Transcribe the lines below verbatim, skipping the images.

◇ ◇ ◇

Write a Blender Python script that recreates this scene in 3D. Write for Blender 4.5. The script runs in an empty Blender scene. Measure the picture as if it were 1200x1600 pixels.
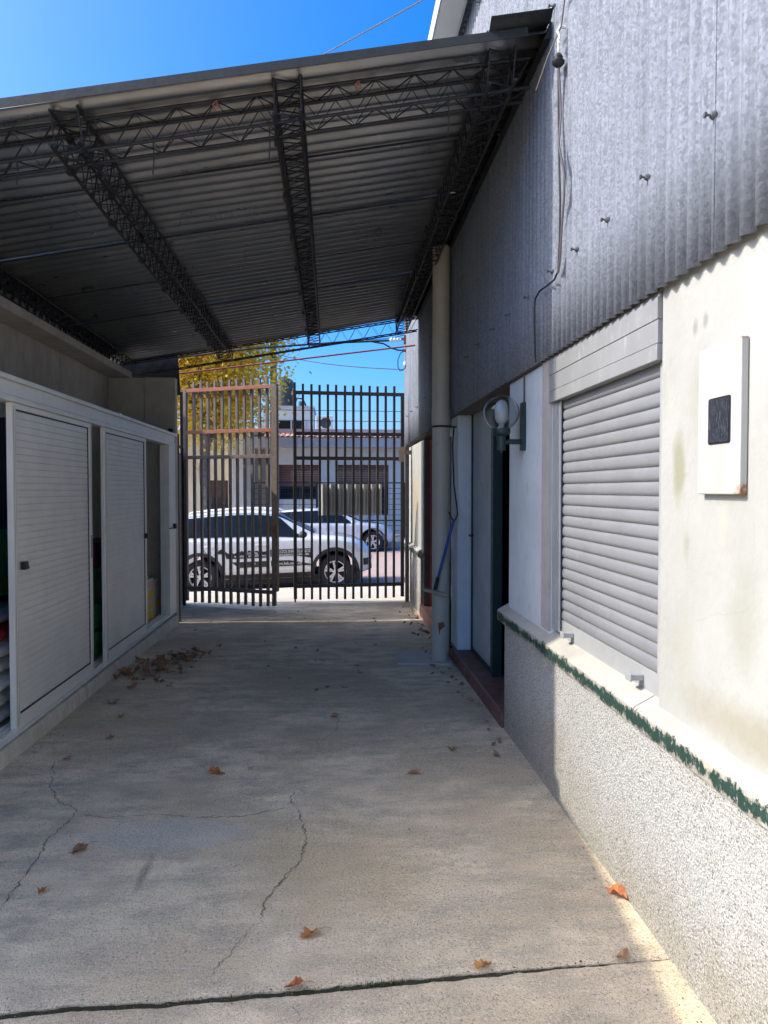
import bpy, math, random
from mathutils import Vector, Matrix, noise
R = math.radians
random.seed(7)
scn = bpy.context.scene
col = scn.collection

# ------------------------------------------------------------------ camera
cam_d = bpy.data.cameras.new('camera'); cam = bpy.data.objects.new('camera', cam_d); col.objects.link(cam)
YAW, PITCH = math.atan(80 / 1150), -math.atan(34 / 1150)
fw = Vector((math.sin(YAW) * math.cos(PITCH), math.cos(YAW) * math.cos(PITCH), math.sin(PITCH)))
cam.location = (0, 0, 1.6); cam.rotation_euler = fw.to_track_quat('-Z', 'Y').to_euler()
cam_d.sensor_fit = 'VERTICAL'; cam_d.sensor_height = 36; cam_d.lens = 36 * 1150 / 1600
cam_d.clip_start = .05; cam_d.clip_end = 2000
scn.camera = cam

# ------------------------------------------------------------------ sky and sun (sun stands to the left, over the neighbour's wall)
EL = 40.0
w = bpy.data.worlds.new('World'); scn.world = w; w.use_nodes = True
nt = w.node_tree; bg = nt.nodes['Background']
sky = nt.nodes.new('ShaderNodeTexSky'); sky.sky_type = 'NISHITA'; sky.sun_disc = False
sky.sun_elevation = R(EL); sky.sun_rotation = R(-90); sky.altitude = 100
sky.air_density = 0.7; sky.dust_density = 4.0; sky.ozone_density = 6.0
hs = nt.nodes.new('ShaderNodeHueSaturation'); hs.inputs['Saturation'].default_value = 1.4; nt.links.new(sky.outputs[0], hs.inputs['Color']); nt.links.new(hs.outputs[0], bg.inputs[0]); bg.inputs[1].default_value = .15
sd = bpy.data.lights.new('sun', 'SUN'); sd.energy = 2.0; sd.angle = R(.45); sd.color = (1, .93, .82)
sun = bpy.data.objects.new('sun', sd); col.objects.link(sun); sun.location = (-20, 5, 20)
sun.rotation_euler = Vector((math.cos(R(EL)), -.014, -math.sin(R(EL)))).to_track_quat('-Z', 'Y').to_euler()
scn.view_settings.view_transform = 'Standard'; scn.view_settings.look = 'None'
scn.view_settings.exposure = 1.5; scn.view_settings.gamma = 1; scn.view_settings.use_curve_mapping = False
scn.render.engine = 'CYCLES'
scn.cycles.use_denoising = True; scn.cycles.max_bounces = 10; scn.cycles.diffuse_bounces = 8
scn.cycles.transparent_max_bounces = 12; scn.cycles.sample_clamp_indirect = 10

# ------------------------------------------------------------------ mesh helpers
ORG = {}
class MB:
    def __init__(s): s.v = []; s.f = []; s.m = []
    def add(s, vs, fs, mi=0):
        o = len(s.v); s.v += [tuple(p) for p in vs]; s.f += [tuple(i + o for i in f) for f in fs]; s.m += [mi] * len(fs); return s
    def box(s, x0, x1, y0, y1, z0, z1, mi=0):
        if x0 > x1: x0, x1 = x1, x0
        if y0 > y1: y0, y1 = y1, y0
        if z0 > z1: z0, z1 = z1, z0
        v = [(x, y, z) for z in (z0, z1) for y in (y0, y1) for x in (x0, x1)]
        return s.add(v, [(0, 2, 3, 1), (4, 5, 7, 6), (0, 1, 5, 4), (2, 6, 7, 3), (0, 4, 6, 2), (1, 3, 7, 5)], mi)
    def tube(s, pts, r, n=6, mi=0, caps=True):
        pts = [Vector(p) for p in pts]; k = len(pts); rs = r if isinstance(r, (list, tuple)) else [r] * k
        vs = []; up = None
        for i, p in enumerate(pts):
            t = (pts[min(i + 1, k - 1)] - pts[max(i - 1, 0)]).normalized()
            if up is None:
                a = Vector((0, 0, 1)) if abs(t.z) < .9 else Vector((1, 0, 0)); up = (a - t * a.dot(t)).normalized()
            else:
                up = (up - t * up.dot(t)); up = up.normalized() if up.length > 1e-6 else t.orthogonal().normalized()
            b = t.cross(up)
            for j in range(n):
                an = 2 * math.pi * (j + .5) / n; vs.append(p + (up * math.cos(an) + b * math.sin(an)) * rs[i])
        fs = [(i * n + j, i * n + (j + 1) % n, (i + 1) * n + (j + 1) % n, (i + 1) * n + j) for i in range(k - 1) for j in range(n)]
        if caps: fs += [tuple(range(n))[::-1], tuple((k - 1) * n + j for j in range(n))]
        return s.add(vs, fs, mi)
    def lathe(s, prof, c, n=20, axis='z', mi=0):
        vs = []
        for r, h in prof:
            for j in range(n):
                a = 2 * math.pi * j / n; p = (r * math.cos(a), r * math.sin(a), h)
                if axis == 'y': p = (p[0], p[2], p[1])
                if axis == 'x': p = (p[2], p[0], p[1])
                vs.append((p[0] + c[0], p[1] + c[1], p[2] + c[2]))
        k = len(prof)
        fs = [(i * n + j, i * n + (j + 1) % n, (i + 1) * n + (j + 1) % n, (i + 1) * n + j) for i in range(k - 1) for j in range(n)]
        return s.add(vs, fs, mi)
    def prism(s, poly, d, mi=0):
        d = Vector(d); k = len(poly); a = [Vector(p) for p in poly]
        return s.add(a + [p + d for p in a], [tuple(range(k))[::-1], tuple(range(k, 2 * k))] + [(i, (i + 1) % k, k + (i + 1) % k, k + i) for i in range(k)], mi)
    def grid(s, fn, nu, nv, mi=0):
        vs = [fn(i / nu, j / nv) for j in range(nv + 1) for i in range(nu + 1)]
        return s.add(vs, [(j * (nu + 1) + i, j * (nu + 1) + i + 1, (j + 1) * (nu + 1) + i + 1, (j + 1) * (nu + 1) + i) for j in range(nv) for i in range(nu)], mi)
    def mesh(s, name, mats, off=(0, 0, 0), smooth=False):
        me = bpy.data.meshes.new(name)
        me.from_pydata([(p[0] - off[0], p[1] - off[1], p[2] - off[2]) for p in s.v], [], s.f)
        for m in (mats if isinstance(mats, (list, tuple)) else [mats]): me.materials.append(m)
        me.polygons.foreach_set('material_index', s.m)
        if smooth: me.polygons.foreach_set('use_smooth', [True] * len(s.f))
        me.update(); return me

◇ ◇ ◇

**Solved exercise:**
Write a Blender Python script that recreates this scene in 3D. Write for Blender 4.5. The script runs in an empty Blender scene. Measure the picture as if it were 1200x1600 pixels.
import bpy, math, random
from mathutils import Vector, Matrix, noise
R = math.radians
random.seed(7)
scn = bpy.context.scene
col = scn.collection

# ------------------------------------------------------------------ camera
cam_d = bpy.data.cameras.new('camera'); cam = bpy.data.objects.new('camera', cam_d); col.objects.link(cam)
YAW, PITCH = math.atan(80 / 1150), -math.atan(34 / 1150)
fw = Vector((math.sin(YAW) * math.cos(PITCH), math.cos(YAW) * math.cos(PITCH), math.sin(PITCH)))
cam.location = (0, 0, 1.6); cam.rotation_euler = fw.to_track_quat('-Z', 'Y').to_euler()
cam_d.sensor_fit = 'VERTICAL'; cam_d.sensor_height = 36; cam_d.lens = 36 * 1150 / 1600
cam_d.clip_start = .05; cam_d.clip_end = 2000
scn.camera = cam

# ------------------------------------------------------------------ sky and sun (sun stands to the left, over the neighbour's wall)
EL = 40.0
w = bpy.data.worlds.new('World'); scn.world = w; w.use_nodes = True
nt = w.node_tree; bg = nt.nodes['Background']
sky = nt.nodes.new('ShaderNodeTexSky'); sky.sky_type = 'NISHITA'; sky.sun_disc = False
sky.sun_elevation = R(EL); sky.sun_rotation = R(-90); sky.altitude = 100
sky.air_density = 0.7; sky.dust_density = 4.0; sky.ozone_density = 6.0
hs = nt.nodes.new('ShaderNodeHueSaturation'); hs.inputs['Saturation'].default_value = 1.4; nt.links.new(sky.outputs[0], hs.inputs['Color']); nt.links.new(hs.outputs[0], bg.inputs[0]); bg.inputs[1].default_value = .15
sd = bpy.data.lights.new('sun', 'SUN'); sd.energy = 2.0; sd.angle = R(.45); sd.color = (1, .93, .82)
sun = bpy.data.objects.new('sun', sd); col.objects.link(sun); sun.location = (-20, 5, 20)
sun.rotation_euler = Vector((math.cos(R(EL)), -.014, -math.sin(R(EL)))).to_track_quat('-Z', 'Y').to_euler()
scn.view_settings.view_transform = 'Standard'; scn.view_settings.look = 'None'
scn.view_settings.exposure = 1.5; scn.view_settings.gamma = 1; scn.view_settings.use_curve_mapping = False
scn.render.engine = 'CYCLES'
scn.cycles.use_denoising = True; scn.cycles.max_bounces = 10; scn.cycles.diffuse_bounces = 8
scn.cycles.transparent_max_bounces = 12; scn.cycles.sample_clamp_indirect = 10

# ------------------------------------------------------------------ mesh helpers
ORG = {}
class MB:
    def __init__(s): s.v = []; s.f = []; s.m = []
    def add(s, vs, fs, mi=0):
        o = len(s.v); s.v += [tuple(p) for p in vs]; s.f += [tuple(i + o for i in f) for f in fs]; s.m += [mi] * len(fs); return s
    def box(s, x0, x1, y0, y1, z0, z1, mi=0):
        if x0 > x1: x0, x1 = x1, x0
        if y0 > y1: y0, y1 = y1, y0
        if z0 > z1: z0, z1 = z1, z0
        v = [(x, y, z) for z in (z0, z1) for y in (y0, y1) for x in (x0, x1)]
        return s.add(v, [(0, 2, 3, 1), (4, 5, 7, 6), (0, 1, 5, 4), (2, 6, 7, 3), (0, 4, 6, 2), (1, 3, 7, 5)], mi)
    def tube(s, pts, r, n=6, mi=0, caps=True):
        pts = [Vector(p) for p in pts]; k = len(pts); rs = r if isinstance(r, (list, tuple)) else [r] * k
        vs = []; up = None
        for i, p in enumerate(pts):
            t = (pts[min(i + 1, k - 1)] - pts[max(i - 1, 0)]).normalized()
            if up is None:
                a = Vector((0, 0, 1)) if abs(t.z) < .9 else Vector((1, 0, 0)); up = (a - t * a.dot(t)).normalized()
            else:
                up = (up - t * up.dot(t)); up = up.normalized() if up.length > 1e-6 else t.orthogonal().normalized()
            b = t.cross(up)
            for j in range(n):
                an = 2 * math.pi * (j + .5) / n; vs.append(p + (up * math.cos(an) + b * math.sin(an)) * rs[i])
        fs = [(i * n + j, i * n + (j + 1) % n, (i + 1) * n + (j + 1) % n, (i + 1) * n + j) for i in range(k - 1) for j in range(n)]
        if caps: fs += [tuple(range(n))[::-1], tuple((k - 1) * n + j for j in range(n))]
        return s.add(vs, fs, mi)
    def lathe(s, prof, c, n=20, axis='z', mi=0):
        vs = []
        for r, h in prof:
            for j in range(n):
                a = 2 * math.pi * j / n; p = (r * math.cos(a), r * math.sin(a), h)
                if axis == 'y': p = (p[0], p[2], p[1])
                if axis == 'x': p = (p[2], p[0], p[1])
                vs.append((p[0] + c[0], p[1] + c[1], p[2] + c[2]))
        k = len(prof)
        fs = [(i * n + j, i * n + (j + 1) % n, (i + 1) * n + (j + 1) % n, (i + 1) * n + j) for i in range(k - 1) for j in range(n)]
        return s.add(vs, fs, mi)
    def prism(s, poly, d, mi=0):
        d = Vector(d); k = len(poly); a = [Vector(p) for p in poly]
        return s.add(a + [p + d for p in a], [tuple(range(k))[::-1], tuple(range(k, 2 * k))] + [(i, (i + 1) % k, k + (i + 1) % k, k + i) for i in range(k)], mi)
    def grid(s, fn, nu, nv, mi=0):
        vs = [fn(i / nu, j / nv) for j in range(nv + 1) for i in range(nu + 1)]
        return s.add(vs, [(j * (nu + 1) + i, j * (nu + 1) + i + 1, (j + 1) * (nu + 1) + i + 1, (j + 1) * (nu + 1) + i) for j in range(nv) for i in range(nu)], mi)
    def mesh(s, name, mats, off=(0, 0, 0), smooth=False):
        me = bpy.data.meshes.new(name)
        me.from_pydata([(p[0] - off[0], p[1] - off[1], p[2] - off[2]) for p in s.v], [], s.f)
        for m in (mats if isinstance(mats, (list, tuple)) else [mats]): me.materials.append(m)
        me.polygons.foreach_set('material_index', s.m)
        if smooth: me.polygons.foreach_set('use_smooth', [True] * len(s.f))
        me.update(); return me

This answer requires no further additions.